Monday, February 13, 2012

Nigerians living in poverty rise to nearly 61%

Note: The NBS report shows increasing wealth inequality throughout the country, but especially in the Niger Delta States.  In the South-South the GINI coefficient moved from 0.3849 in 2004 to 0.434 in 2010; in the South-East it moved from 0.376 to 0.4442.  Overall national change in inequality during the period was 4.1% but in the SS it was 12.8% and in the SE 18.1%.  This suggests that the wealthier oil producing states of the Niger Delta are expanding the gap between "haves" and "have nots."

13 February 2012

Poverty has risen in Nigeria, with almost 100 million people living on less than a $1 (£0.63) a day, despite economic growth, statistics have shown.

The National Bureau of Statistics said 60.9% of Nigerians in 2010 were living in "absolute poverty" - this figure had risen from 54.7% in 2004.

The bureau predicted this rising trend was likely to continue.

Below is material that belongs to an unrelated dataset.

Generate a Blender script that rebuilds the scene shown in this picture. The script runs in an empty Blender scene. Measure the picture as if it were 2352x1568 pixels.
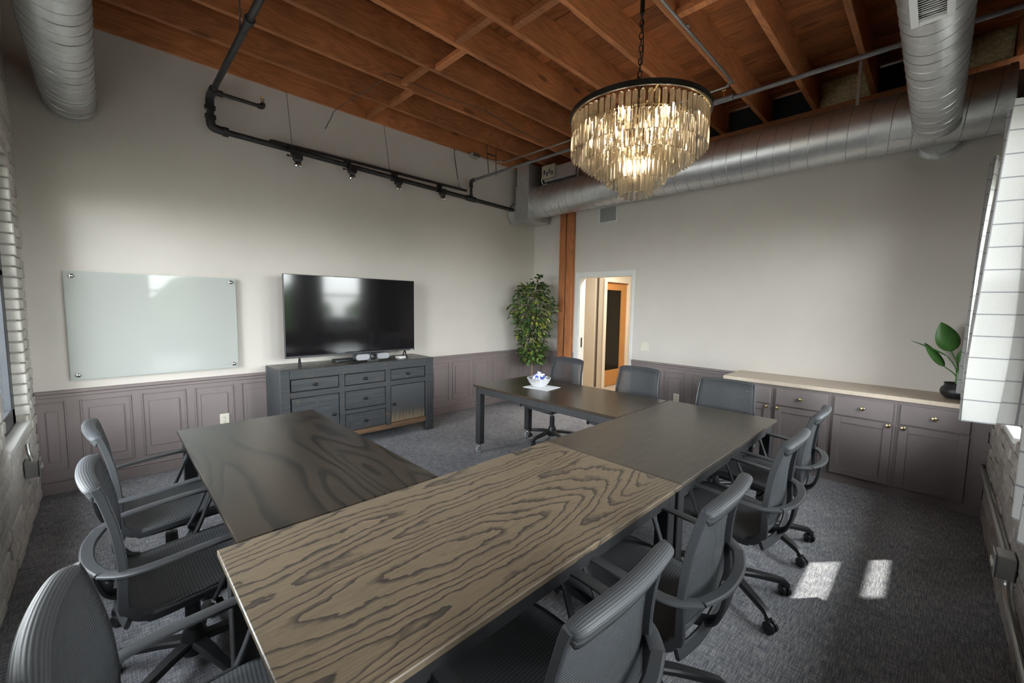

Nigeria is Africa's biggest oil producer but the sector has been tainted by accusations of corruption.

According to the report, absolute poverty is measured by the number of people who can afford only the bare essentials of shelter, food and clothing.

North-south divide

The NBS, a government agency, said there was a paradox at the heart of Nigeria as the economy was going from strength to strength, mainly because of oil production - yet Nigerians were getting poorer.

"Despite the fact that the Nigerian economy is growing, the proportion of Nigerians living in poverty is increasing every year, although it declined between 1985 and 1992, and between 1996 and 2004," head of the NBS bureau Yemi Kale said.